Material provided →

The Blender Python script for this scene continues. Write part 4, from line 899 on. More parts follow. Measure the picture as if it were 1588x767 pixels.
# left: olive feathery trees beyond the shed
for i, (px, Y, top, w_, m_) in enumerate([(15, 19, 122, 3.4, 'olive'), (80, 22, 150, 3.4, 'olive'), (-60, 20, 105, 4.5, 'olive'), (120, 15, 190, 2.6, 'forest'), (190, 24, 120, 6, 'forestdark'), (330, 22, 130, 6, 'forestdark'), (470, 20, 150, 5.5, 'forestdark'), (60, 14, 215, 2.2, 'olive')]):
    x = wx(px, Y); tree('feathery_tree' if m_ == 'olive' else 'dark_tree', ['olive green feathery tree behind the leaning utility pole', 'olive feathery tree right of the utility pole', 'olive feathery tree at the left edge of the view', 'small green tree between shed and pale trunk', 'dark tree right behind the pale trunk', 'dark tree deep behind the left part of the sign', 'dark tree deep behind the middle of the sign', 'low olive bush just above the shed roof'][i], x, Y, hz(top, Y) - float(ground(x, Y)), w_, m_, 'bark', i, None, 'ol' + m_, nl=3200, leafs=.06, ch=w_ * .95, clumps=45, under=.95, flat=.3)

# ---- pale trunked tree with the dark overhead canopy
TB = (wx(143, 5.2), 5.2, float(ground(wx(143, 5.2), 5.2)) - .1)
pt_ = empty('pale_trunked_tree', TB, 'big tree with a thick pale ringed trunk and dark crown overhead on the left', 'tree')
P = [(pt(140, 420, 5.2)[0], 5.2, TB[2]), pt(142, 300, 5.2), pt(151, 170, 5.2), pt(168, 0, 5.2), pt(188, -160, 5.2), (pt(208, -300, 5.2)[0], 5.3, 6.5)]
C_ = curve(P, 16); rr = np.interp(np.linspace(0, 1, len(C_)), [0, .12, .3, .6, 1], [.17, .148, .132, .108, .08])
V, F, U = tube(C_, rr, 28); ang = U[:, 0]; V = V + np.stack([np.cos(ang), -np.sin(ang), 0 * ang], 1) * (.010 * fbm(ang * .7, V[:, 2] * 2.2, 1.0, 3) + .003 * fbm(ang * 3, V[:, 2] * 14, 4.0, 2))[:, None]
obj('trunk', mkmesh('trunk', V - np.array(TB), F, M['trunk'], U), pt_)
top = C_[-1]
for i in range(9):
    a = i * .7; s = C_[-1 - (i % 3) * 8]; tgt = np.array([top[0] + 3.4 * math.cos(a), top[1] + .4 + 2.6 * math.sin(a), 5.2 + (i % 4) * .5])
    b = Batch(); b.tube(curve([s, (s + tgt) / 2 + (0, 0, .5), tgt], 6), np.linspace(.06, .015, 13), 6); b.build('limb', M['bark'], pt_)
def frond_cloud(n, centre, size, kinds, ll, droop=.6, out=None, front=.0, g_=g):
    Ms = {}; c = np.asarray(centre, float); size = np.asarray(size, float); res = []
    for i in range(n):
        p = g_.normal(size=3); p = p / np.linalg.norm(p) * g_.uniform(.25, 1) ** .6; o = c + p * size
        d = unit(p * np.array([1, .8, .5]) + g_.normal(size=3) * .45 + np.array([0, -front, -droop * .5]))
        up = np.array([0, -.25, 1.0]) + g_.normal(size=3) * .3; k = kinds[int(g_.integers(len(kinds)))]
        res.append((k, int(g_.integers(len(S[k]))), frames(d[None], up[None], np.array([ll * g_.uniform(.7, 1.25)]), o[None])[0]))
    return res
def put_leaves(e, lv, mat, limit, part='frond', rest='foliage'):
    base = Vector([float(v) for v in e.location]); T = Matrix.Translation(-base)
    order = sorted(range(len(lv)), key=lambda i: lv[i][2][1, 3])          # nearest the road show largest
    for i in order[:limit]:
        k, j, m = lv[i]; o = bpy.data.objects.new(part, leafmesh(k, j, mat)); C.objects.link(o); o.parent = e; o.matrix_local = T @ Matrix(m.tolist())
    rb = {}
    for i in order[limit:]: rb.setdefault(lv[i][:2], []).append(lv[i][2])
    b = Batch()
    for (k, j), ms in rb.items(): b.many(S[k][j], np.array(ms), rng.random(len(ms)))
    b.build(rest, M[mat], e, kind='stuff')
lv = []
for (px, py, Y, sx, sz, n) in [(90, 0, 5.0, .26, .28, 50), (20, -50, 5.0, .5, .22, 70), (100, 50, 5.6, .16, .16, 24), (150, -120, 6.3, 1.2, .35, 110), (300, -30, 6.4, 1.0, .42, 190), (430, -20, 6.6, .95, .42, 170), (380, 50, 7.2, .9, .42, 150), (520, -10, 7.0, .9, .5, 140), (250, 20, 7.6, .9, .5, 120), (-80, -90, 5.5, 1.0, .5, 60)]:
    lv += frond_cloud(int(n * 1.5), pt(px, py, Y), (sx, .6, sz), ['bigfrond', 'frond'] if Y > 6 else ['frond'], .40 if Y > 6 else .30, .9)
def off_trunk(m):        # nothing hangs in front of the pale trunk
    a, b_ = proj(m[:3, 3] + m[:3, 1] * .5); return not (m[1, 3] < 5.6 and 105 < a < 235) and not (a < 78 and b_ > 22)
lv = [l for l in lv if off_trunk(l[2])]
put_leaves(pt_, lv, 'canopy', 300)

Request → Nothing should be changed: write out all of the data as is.

The output →
The Blender Python script for this scene continues. Write part 4, from line 899 on. More parts follow. Measure the picture as if it were 1588x767 pixels.
# left: olive feathery trees beyond the shed
for i, (px, Y, top, w_, m_) in enumerate([(15, 19, 122, 3.4, 'olive'), (80, 22, 150, 3.4, 'olive'), (-60, 20, 105, 4.5, 'olive'), (120, 15, 190, 2.6, 'forest'), (190, 24, 120, 6, 'forestdark'), (330, 22, 130, 6, 'forestdark'), (470, 20, 150, 5.5, 'forestdark'), (60, 14, 215, 2.2, 'olive')]):
    x = wx(px, Y); tree('feathery_tree' if m_ == 'olive' else 'dark_tree', ['olive green feathery tree behind the leaning utility pole', 'olive feathery tree right of the utility pole', 'olive feathery tree at the left edge of the view', 'small green tree between shed and pale trunk', 'dark tree right behind the pale trunk', 'dark tree deep behind the left part of the sign', 'dark tree deep behind the middle of the sign', 'low olive bush just above the shed roof'][i], x, Y, hz(top, Y) - float(ground(x, Y)), w_, m_, 'bark', i, None, 'ol' + m_, nl=3200, leafs=.06, ch=w_ * .95, clumps=45, under=.95, flat=.3)

# ---- pale trunked tree with the dark overhead canopy
TB = (wx(143, 5.2), 5.2, float(ground(wx(143, 5.2), 5.2)) - .1)
pt_ = empty('pale_trunked_tree', TB, 'big tree with a thick pale ringed trunk and dark crown overhead on the left', 'tree')
P = [(pt(140, 420, 5.2)[0], 5.2, TB[2]), pt(142, 300, 5.2), pt(151, 170, 5.2), pt(168, 0, 5.2), pt(188, -160, 5.2), (pt(208, -300, 5.2)[0], 5.3, 6.5)]
C_ = curve(P, 16); rr = np.interp(np.linspace(0, 1, len(C_)), [0, .12, .3, .6, 1], [.17, .148, .132, .108, .08])
V, F, U = tube(C_, rr, 28); ang = U[:, 0]; V = V + np.stack([np.cos(ang), -np.sin(ang), 0 * ang], 1) * (.010 * fbm(ang * .7, V[:, 2] * 2.2, 1.0, 3) + .003 * fbm(ang * 3, V[:, 2] * 14, 4.0, 2))[:, None]
obj('trunk', mkmesh('trunk', V - np.array(TB), F, M['trunk'], U), pt_)
top = C_[-1]
for i in range(9):
    a = i * .7; s = C_[-1 - (i % 3) * 8]; tgt = np.array([top[0] + 3.4 * math.cos(a), top[1] + .4 + 2.6 * math.sin(a), 5.2 + (i % 4) * .5])
    b = Batch(); b.tube(curve([s, (s + tgt) / 2 + (0, 0, .5), tgt], 6), np.linspace(.06, .015, 13), 6); b.build('limb', M['bark'], pt_)
def frond_cloud(n, centre, size, kinds, ll, droop=.6, out=None, front=.0, g_=g):
    Ms = {}; c = np.asarray(centre, float); size = np.asarray(size, float); res = []
    for i in range(n):
        p = g_.normal(size=3); p = p / np.linalg.norm(p) * g_.uniform(.25, 1) ** .6; o = c + p * size
        d = unit(p * np.array([1, .8, .5]) + g_.normal(size=3) * .45 + np.array([0, -front, -droop * .5]))
        up = np.array([0, -.25, 1.0]) + g_.normal(size=3) * .3; k = kinds[int(g_.integers(len(kinds)))]
        res.append((k, int(g_.integers(len(S[k]))), frames(d[None], up[None], np.array([ll * g_.uniform(.7, 1.25)]), o[None])[0]))
    return res
def put_leaves(e, lv, mat, limit, part='frond', rest='foliage'):
    base = Vector([float(v) for v in e.location]); T = Matrix.Translation(-base)
    order = sorted(range(len(lv)), key=lambda i: lv[i][2][1, 3])          # nearest the road show largest
    for i in order[:limit]:
        k, j, m = lv[i]; o = bpy.data.objects.new(part, leafmesh(k, j, mat)); C.objects.link(o); o.parent = e; o.matrix_local = T @ Matrix(m.tolist())
    rb = {}
    for i in order[limit:]: rb.setdefault(lv[i][:2], []).append(lv[i][2])
    b = Batch()
    for (k, j), ms in rb.items(): b.many(S[k][j], np.array(ms), rng.random(len(ms)))
    b.build(rest, M[mat], e, kind='stuff')
lv = []
for (px, py, Y, sx, sz, n) in [(90, 0, 5.0, .26, .28, 50), (20, -50, 5.0, .5, .22, 70), (100, 50, 5.6, .16, .16, 24), (150, -120, 6.3, 1.2, .35, 110), (300, -30, 6.4, 1.0, .42, 190), (430, -20, 6.6, .95, .42, 170), (380, 50, 7.2, .9, .42, 150), (520, -10, 7.0, .9, .5, 140), (250, 20, 7.6, .9, .5, 120), (-80, -90, 5.5, 1.0, .5, 60)]:
    lv += frond_cloud(int(n * 1.5), pt(px, py, Y), (sx, .6, sz), ['bigfrond', 'frond'] if Y > 6 else ['frond'], .40 if Y > 6 else .30, .9)
def off_trunk(m):        # nothing hangs in front of the pale trunk
    a, b_ = proj(m[:3, 3] + m[:3, 1] * .5); return not (m[1, 3] < 5.6 and 105 < a < 235) and not (a < 78 and b_ > 22)
lv = [l for l in lv if off_trunk(l[2])]
put_leaves(pt_, lv, 'canopy', 300)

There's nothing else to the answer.